Today in History: How Herbert Macaulay Birthed Nigeria’s Maiden Political Party
On Sunday, June 24, 1923, a pivotal chapter in West African history was written in Lagos. Herbert Macaulay the grandson of Bishop Samuel Ajayi Crowther, a civil engineer, and a fierce critic of British colonial policy gathered a group of nationalist thinkers to inaugurate a movement.
This moment marked the birth of Nigeria’s very first formal political party, transforming a landscape of uncoordinated protests into a structured, electoral movement.
Before the early 1920s, Nigerians had virtually no direct voice in the colonial government. The turning point arrived when the Governor-General, Sir Hugh Clifford, introduced the Clifford constitution.
For the first time in British West Africa, this constitution introduced the elective principle. It created a Legislative Council with four elected seats for African representatives, split between Lagos and Calabar. Though the franchise was highly restrictive, limited only to adult males who met a strict annual income threshold, it cracked open a door that Macaulay and his associates were ready to push wide open. To contest the upcoming elections, they needed an organized vehicle, and the NNDP was engineered for exactly that purpose.
The NNDP was designed to be a unified voice for municipal and national reform. Macaulay, alongside key associates like John Payne Jackson (editor of the influential Lagos Weekly Record), structured the party around clear demands for local autonomy, economic equity, and educational advancement. They fiercely opposed unfair colonial taxation and campaigned for the establishment of higher education institutions within Nigeria.

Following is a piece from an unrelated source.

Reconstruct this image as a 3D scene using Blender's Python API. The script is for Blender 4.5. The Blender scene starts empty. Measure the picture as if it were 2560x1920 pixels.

The party’s impact was immediate and overwhelming. In the historic September 1923 elections, the NNDP swept the Lagos seats in the Legislative Council, a dominant feat they repeated in subsequent electoral cycles over the next decade. Early party stalwarts like Egerton Shyngle and Eric Moore became powerful legislative voices, using their platform to challenge colonial overreach directly on the council floor.
While later critics pointed out that the NNDP focused heavily on Lagos politics rather than the vast geography of the newly amalgamated country, its foundational role is undeniable. By organizing the NNDP, Herbert Macaulay laid the groundwork for modern political campaigning, party infrastructure, and the systematic march toward Nigerian independence.